Sunday, August 19, 2012

Words I Can't Say

"It makes me feel good to know you like my company."  A friend of mine said this to me, and it made me respect him even more.  Which he would totally know if he could read my mind but likely will never know because it seems like I can't say things like that out loud.

"I'm really glad to have you as a friend."  He just says these things.  Can you believe it?

I can't claim he does so without embarrassment, but it's all the more admirable because he is obviously embarrassed, but he thinks it is important for him to tell me these things.  And then I sit there not making eye contact like a chump, feeling strangely glad that I think he can tell I am okay with his company even if I am apparently incapable of saying so.  And also glad that he likes my company, as I am, on the whole, less likeable company than most.  : ) 

Not that, apparently, I can say this to his face.  I hope he understands that, me being who I am, that fact that I hang out with him means the things I don't say.  Or maybe he can read it here where I can write things I can't say.
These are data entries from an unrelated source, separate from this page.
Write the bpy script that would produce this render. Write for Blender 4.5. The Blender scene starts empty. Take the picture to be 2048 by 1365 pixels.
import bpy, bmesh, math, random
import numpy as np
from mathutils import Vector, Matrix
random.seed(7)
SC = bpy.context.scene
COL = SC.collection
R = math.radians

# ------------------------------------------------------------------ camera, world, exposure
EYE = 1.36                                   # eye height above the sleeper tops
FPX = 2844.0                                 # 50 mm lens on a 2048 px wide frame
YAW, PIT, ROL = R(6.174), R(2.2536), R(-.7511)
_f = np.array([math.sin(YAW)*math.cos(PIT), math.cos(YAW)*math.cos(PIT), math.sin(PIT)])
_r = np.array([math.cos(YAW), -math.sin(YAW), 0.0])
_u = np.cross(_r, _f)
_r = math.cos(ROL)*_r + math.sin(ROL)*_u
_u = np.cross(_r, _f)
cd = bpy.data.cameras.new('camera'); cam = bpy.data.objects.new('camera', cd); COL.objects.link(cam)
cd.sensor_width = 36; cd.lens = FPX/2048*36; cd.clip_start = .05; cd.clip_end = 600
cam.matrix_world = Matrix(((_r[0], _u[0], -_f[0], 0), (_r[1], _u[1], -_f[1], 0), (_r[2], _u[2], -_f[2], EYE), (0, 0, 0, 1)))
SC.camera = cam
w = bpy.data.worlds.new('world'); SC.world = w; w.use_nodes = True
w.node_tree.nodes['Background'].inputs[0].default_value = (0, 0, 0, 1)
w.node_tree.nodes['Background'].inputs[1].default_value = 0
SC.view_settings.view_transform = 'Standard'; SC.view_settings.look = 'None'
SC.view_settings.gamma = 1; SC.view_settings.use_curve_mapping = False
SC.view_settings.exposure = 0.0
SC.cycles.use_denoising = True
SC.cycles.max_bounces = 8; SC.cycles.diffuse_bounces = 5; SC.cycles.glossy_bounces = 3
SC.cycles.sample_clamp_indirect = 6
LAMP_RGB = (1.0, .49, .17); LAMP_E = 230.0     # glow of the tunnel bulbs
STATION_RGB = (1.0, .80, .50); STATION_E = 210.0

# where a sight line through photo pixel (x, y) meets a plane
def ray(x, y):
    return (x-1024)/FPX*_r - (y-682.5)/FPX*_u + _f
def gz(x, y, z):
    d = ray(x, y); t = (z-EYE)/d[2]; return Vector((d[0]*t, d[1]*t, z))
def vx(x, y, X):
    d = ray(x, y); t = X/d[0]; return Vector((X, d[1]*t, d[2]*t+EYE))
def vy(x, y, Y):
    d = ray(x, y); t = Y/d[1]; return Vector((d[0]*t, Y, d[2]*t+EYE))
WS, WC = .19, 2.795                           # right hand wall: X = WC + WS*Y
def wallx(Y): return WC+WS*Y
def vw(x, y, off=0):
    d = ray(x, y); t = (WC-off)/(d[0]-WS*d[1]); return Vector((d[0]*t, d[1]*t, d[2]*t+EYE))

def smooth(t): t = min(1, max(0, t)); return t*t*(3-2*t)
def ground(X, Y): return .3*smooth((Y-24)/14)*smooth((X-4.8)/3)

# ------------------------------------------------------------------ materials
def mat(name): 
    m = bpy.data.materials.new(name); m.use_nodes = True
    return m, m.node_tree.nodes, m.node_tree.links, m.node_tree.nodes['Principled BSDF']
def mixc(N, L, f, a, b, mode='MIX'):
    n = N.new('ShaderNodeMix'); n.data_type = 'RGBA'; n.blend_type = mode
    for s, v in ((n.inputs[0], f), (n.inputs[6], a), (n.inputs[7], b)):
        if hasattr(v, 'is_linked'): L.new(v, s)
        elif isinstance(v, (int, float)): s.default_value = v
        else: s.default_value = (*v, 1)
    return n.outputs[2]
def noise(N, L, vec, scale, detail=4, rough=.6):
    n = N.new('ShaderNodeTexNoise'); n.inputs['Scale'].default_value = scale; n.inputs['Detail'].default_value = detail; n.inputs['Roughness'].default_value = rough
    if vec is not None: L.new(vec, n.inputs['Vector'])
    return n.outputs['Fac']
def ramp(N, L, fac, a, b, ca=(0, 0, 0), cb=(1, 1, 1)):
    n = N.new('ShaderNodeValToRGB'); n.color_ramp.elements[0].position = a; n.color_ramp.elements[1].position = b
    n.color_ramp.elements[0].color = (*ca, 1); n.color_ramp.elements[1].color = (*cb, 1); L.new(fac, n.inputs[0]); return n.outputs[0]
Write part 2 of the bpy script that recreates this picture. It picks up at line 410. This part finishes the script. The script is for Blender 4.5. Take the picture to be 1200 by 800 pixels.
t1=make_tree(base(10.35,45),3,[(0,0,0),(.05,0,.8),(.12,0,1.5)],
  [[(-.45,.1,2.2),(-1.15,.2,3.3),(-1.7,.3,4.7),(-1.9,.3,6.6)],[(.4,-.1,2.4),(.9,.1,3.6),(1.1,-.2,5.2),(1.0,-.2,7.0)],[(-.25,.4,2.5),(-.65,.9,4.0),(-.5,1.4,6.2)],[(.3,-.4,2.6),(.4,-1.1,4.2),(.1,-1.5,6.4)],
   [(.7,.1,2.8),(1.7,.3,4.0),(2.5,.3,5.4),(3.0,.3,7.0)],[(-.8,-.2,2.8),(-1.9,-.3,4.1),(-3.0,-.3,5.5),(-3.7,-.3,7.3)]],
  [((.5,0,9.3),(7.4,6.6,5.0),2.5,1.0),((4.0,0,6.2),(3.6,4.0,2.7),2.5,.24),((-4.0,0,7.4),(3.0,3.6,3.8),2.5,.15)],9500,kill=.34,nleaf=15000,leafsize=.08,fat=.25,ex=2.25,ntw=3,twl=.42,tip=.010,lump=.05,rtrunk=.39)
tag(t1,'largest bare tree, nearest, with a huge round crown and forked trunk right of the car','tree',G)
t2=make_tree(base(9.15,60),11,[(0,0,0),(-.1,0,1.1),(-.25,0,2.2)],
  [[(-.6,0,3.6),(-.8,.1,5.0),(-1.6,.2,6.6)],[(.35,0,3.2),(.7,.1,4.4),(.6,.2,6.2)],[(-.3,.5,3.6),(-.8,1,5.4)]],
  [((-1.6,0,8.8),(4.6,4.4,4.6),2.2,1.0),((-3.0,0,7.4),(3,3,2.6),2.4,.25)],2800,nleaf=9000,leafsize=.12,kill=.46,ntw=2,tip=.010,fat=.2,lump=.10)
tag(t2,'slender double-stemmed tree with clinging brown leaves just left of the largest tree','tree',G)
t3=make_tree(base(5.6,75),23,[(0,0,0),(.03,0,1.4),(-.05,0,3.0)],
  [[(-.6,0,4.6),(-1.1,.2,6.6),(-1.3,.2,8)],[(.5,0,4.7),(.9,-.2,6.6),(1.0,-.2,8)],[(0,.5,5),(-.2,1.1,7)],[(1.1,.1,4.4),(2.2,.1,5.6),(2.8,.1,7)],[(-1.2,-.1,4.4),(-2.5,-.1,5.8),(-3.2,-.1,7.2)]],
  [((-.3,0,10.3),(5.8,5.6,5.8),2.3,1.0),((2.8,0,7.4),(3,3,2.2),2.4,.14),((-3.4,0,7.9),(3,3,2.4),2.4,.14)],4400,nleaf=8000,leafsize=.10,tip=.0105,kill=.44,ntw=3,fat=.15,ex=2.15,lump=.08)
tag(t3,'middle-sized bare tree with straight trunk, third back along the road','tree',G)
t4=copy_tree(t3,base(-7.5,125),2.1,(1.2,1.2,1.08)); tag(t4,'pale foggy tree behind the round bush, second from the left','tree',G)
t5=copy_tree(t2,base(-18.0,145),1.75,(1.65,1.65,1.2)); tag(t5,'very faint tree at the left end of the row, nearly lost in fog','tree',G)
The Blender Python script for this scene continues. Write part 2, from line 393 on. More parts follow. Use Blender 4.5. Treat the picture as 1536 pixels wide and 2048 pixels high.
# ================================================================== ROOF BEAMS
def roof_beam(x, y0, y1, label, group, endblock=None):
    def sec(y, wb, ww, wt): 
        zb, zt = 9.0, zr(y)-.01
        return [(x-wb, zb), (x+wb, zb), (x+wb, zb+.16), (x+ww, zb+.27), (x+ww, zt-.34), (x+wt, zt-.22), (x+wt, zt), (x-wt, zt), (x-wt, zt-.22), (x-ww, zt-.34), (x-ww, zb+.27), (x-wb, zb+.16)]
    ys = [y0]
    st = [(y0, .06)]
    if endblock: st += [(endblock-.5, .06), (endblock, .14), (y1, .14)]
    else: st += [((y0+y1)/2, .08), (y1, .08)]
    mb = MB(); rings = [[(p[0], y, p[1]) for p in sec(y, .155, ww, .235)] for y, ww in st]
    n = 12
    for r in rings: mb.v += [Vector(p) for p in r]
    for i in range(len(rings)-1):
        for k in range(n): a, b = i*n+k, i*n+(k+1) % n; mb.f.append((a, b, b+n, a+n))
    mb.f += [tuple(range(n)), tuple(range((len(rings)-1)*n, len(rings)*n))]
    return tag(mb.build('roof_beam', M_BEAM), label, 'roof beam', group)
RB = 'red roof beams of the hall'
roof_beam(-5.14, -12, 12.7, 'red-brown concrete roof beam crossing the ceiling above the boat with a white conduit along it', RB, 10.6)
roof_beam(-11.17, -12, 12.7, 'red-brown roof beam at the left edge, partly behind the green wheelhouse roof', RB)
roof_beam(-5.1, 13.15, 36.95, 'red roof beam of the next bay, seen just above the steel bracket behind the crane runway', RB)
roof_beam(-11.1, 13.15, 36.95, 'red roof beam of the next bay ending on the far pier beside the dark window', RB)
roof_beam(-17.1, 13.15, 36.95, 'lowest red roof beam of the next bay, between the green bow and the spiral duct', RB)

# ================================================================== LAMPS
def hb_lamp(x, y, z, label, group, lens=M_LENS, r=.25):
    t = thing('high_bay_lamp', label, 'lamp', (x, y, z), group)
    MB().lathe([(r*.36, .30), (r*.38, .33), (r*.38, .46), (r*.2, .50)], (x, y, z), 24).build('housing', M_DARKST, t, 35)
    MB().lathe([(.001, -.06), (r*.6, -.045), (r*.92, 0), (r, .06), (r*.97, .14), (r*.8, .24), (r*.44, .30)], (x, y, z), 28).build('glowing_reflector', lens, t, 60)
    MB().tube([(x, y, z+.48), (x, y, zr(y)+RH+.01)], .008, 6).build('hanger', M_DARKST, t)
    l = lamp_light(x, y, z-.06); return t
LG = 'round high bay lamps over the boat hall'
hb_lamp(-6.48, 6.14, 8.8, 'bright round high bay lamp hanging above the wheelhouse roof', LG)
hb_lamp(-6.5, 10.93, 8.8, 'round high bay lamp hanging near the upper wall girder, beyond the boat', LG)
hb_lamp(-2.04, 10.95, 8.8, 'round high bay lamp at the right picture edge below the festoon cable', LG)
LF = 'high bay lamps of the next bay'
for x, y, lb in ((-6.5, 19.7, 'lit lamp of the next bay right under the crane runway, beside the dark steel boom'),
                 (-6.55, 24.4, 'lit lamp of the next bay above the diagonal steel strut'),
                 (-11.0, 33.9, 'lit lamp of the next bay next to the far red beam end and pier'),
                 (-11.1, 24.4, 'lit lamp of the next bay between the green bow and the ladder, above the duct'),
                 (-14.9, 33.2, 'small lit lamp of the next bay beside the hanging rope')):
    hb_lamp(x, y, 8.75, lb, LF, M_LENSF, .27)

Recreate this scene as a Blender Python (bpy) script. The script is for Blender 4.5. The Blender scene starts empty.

Some things need to be said.  Often those things are the ones I can't say.  Why is it so hard for me to say these kinds of things?  Why do I never think to say them first?

Apparently, my brain believes it is important that I say things first sometimes.  If I say, "I feel the same way" or "Me, too," in response, I feel like that's cheap and insincere, like it doesn't count if I don't say it first, or something.  (Count for what, I don't know.)

It's been this way since I was a child and could never seem to be the first one to thank my dad for taking me out for free pizza I earned reading books.  I would sit in the car reminding myself to remember to say it, but then we'd go inside, and the food would come, and I would be eating it, and my sister would always say, "Thank you," first, and I would feel I had lost.  (At what, I don't know.  But it seems like this is related to my current hangup.)

Are there things that you find it difficult/impossible to say to others?